Are there any organizations or activities the average software engineer and computer science student can join to become more involved to help make the public more aware of and perhaps reduce computer-related risks?

Read and contribute to the ACM Risks Forum, or at least read the edited highlights from it in SEN. Please read my Holistic Systems two-pager in the November 2006 issue of SEN. I really believe that viewing systems holistically is the only viable way of the future. However, I hope that reaction to that article is not merely a paraphrase of something Butler Lampson once said about capability-based system architecture: it is the way of the future, and always will be.

You lead a very active professional life. What do you do for relaxation?

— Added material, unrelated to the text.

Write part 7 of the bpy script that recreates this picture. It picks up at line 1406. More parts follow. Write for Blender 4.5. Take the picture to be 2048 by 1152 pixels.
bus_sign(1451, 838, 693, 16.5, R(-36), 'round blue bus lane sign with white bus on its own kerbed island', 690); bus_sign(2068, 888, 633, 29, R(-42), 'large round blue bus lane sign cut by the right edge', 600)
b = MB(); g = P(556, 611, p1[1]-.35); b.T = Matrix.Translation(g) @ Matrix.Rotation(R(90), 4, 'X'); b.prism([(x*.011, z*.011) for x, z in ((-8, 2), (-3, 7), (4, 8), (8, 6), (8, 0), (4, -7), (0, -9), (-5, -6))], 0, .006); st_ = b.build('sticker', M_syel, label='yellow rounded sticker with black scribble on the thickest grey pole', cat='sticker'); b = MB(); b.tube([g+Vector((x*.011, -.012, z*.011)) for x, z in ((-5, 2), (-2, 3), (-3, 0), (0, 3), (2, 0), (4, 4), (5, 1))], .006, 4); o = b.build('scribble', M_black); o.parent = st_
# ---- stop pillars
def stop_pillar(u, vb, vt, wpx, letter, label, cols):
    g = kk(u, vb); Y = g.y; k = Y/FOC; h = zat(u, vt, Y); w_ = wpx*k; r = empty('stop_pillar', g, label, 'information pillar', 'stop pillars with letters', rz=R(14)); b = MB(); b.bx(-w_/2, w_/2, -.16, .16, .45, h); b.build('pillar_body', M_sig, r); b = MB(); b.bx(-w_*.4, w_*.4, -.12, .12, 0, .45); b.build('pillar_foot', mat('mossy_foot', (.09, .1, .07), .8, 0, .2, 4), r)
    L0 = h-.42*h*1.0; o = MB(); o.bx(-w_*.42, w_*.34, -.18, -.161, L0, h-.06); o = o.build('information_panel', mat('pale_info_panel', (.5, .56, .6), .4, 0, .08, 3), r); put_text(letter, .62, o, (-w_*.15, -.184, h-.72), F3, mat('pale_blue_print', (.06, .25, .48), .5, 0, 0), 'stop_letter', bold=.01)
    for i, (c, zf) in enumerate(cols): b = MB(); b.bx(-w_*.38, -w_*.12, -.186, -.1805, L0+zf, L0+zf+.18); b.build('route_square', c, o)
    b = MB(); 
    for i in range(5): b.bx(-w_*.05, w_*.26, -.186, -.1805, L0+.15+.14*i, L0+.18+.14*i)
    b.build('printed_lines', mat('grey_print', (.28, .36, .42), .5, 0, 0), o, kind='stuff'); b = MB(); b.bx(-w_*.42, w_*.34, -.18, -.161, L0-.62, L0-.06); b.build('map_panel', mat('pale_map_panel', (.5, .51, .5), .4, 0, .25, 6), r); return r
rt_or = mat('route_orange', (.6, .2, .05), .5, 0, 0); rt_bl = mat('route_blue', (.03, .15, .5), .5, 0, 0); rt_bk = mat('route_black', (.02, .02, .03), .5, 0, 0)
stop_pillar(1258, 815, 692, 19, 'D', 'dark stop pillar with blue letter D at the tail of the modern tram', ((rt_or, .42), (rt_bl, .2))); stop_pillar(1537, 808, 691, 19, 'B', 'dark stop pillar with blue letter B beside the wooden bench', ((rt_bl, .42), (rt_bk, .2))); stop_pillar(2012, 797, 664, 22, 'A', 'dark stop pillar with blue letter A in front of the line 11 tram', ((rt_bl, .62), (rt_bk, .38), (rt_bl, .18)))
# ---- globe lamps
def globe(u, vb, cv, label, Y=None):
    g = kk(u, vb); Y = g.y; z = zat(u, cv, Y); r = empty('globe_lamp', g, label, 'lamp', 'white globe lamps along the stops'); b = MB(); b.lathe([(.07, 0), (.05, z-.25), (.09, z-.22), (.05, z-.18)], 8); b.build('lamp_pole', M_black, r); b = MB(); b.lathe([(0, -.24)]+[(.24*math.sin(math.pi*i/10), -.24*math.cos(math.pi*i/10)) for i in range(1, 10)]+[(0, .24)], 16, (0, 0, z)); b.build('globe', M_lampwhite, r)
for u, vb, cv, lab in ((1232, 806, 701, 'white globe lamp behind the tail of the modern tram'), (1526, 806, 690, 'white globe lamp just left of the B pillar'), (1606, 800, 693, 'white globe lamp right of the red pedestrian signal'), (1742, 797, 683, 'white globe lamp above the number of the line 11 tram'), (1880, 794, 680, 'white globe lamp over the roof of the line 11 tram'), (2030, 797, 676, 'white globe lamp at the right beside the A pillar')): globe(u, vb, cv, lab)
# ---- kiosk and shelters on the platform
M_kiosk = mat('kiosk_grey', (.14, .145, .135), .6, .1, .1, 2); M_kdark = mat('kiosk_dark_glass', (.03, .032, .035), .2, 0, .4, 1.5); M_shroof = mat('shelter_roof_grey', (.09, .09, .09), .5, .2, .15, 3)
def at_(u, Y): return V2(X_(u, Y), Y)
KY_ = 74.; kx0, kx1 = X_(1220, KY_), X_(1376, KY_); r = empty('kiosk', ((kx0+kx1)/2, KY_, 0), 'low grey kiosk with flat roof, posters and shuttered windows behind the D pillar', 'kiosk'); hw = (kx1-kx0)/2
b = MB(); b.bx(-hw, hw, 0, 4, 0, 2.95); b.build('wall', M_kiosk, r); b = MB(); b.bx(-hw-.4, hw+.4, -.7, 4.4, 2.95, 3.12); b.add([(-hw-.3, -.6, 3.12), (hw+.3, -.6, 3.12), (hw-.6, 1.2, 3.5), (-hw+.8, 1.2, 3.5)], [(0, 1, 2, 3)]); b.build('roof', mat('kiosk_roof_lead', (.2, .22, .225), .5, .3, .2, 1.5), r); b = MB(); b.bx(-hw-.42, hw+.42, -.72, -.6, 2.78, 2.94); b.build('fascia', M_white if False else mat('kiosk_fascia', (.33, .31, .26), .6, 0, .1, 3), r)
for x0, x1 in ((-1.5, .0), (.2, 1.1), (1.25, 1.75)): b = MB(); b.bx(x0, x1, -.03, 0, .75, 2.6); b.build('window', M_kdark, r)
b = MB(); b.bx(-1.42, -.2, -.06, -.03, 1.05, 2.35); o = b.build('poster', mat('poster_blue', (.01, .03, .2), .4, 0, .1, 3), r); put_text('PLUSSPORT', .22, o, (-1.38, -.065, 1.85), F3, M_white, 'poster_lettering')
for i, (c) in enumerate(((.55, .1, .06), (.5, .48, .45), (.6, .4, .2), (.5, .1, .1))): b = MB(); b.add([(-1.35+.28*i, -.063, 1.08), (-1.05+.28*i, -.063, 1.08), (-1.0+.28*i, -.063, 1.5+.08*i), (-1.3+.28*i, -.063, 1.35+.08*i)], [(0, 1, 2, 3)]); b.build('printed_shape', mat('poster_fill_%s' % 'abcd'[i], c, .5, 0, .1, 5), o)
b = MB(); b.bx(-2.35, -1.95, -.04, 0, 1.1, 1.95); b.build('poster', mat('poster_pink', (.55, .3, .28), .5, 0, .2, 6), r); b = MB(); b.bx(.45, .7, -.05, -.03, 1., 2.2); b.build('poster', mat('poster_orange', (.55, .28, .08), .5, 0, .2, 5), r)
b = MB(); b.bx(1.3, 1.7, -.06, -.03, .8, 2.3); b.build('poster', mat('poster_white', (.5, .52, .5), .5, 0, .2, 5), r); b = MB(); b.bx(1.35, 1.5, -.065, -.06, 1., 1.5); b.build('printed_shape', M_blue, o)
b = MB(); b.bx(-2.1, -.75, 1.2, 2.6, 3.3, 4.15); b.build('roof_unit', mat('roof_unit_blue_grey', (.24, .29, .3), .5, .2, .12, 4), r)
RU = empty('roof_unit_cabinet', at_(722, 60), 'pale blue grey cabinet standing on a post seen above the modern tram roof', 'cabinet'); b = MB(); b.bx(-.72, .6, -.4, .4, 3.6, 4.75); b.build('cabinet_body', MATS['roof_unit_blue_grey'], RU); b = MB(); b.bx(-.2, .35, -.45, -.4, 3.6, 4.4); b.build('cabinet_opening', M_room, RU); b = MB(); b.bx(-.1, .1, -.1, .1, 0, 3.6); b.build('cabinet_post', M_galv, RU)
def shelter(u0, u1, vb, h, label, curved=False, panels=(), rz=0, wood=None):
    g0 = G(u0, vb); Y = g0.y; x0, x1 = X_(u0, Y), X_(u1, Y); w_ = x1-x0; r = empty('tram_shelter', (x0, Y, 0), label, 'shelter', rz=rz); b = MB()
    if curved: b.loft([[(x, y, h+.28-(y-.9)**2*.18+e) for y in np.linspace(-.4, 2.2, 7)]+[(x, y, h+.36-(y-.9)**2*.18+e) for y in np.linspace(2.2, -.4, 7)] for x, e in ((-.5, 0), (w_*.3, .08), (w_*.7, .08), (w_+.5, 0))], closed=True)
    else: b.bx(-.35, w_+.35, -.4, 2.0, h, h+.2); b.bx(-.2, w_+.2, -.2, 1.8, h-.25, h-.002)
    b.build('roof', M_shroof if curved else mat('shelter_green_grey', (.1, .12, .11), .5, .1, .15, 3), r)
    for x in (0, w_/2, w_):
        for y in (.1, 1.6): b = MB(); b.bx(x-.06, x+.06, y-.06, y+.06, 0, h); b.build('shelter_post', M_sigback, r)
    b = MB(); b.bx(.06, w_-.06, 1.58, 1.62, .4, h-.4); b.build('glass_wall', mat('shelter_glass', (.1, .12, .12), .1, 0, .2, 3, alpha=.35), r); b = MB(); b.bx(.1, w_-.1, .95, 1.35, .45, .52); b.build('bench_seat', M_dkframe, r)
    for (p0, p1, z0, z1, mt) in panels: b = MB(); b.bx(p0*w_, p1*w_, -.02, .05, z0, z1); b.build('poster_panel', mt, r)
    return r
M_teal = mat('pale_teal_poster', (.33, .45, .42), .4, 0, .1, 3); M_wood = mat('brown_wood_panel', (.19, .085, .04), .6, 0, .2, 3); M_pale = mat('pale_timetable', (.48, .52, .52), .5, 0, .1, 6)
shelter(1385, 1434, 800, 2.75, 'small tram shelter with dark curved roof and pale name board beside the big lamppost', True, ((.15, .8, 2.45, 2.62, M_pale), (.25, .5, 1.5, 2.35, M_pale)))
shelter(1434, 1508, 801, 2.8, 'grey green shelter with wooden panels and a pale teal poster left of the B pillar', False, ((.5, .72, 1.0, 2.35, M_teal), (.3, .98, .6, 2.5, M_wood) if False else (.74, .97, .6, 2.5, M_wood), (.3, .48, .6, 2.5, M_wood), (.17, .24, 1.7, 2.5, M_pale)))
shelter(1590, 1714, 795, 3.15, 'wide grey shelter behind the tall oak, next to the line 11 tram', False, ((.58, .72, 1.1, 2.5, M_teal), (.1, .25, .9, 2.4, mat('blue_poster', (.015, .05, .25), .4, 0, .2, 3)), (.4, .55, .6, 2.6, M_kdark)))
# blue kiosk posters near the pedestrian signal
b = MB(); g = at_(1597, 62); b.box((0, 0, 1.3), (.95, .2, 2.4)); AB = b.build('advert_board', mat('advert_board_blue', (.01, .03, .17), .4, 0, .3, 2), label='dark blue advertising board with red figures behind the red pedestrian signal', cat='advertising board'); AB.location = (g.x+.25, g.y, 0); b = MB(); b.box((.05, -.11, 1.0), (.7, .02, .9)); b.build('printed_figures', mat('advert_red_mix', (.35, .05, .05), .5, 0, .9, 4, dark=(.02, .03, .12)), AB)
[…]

Playing duos, trios, quartets, quintets, and instrumental groups, with my wife and others; tai chi and exercise; holistic health.

What question did I not ask, but should have?

Q. Am I going to write another RISKS book or do a second edition?

A. No. Everything recent is accessible online now, the 1995 book is still almost completely relevant today, and I keep writing more papers, hoping that people will read them. See my website and the RISKS site for more.

Q. Why do you keep using the middle initial "G"?

A. Dr. Peter M. Neumann is an Oxford professor of mathematics, whom I first met in 1962. Dr. Peter J. Neumann is director of the center for Evaluation of Value and Risk in Health at Tufts and Harvard. A photographic artist in NYC and an organist/conductor in Germany also have the same first and last names, although they both evidently eschew any middle initial. In that I am involved in mathematics, health, art, and music, it seems that a little disambiguation might go a long way.

Thank you, Peter, for talking to us.

Robert, you are most welcome. Thanks for asking.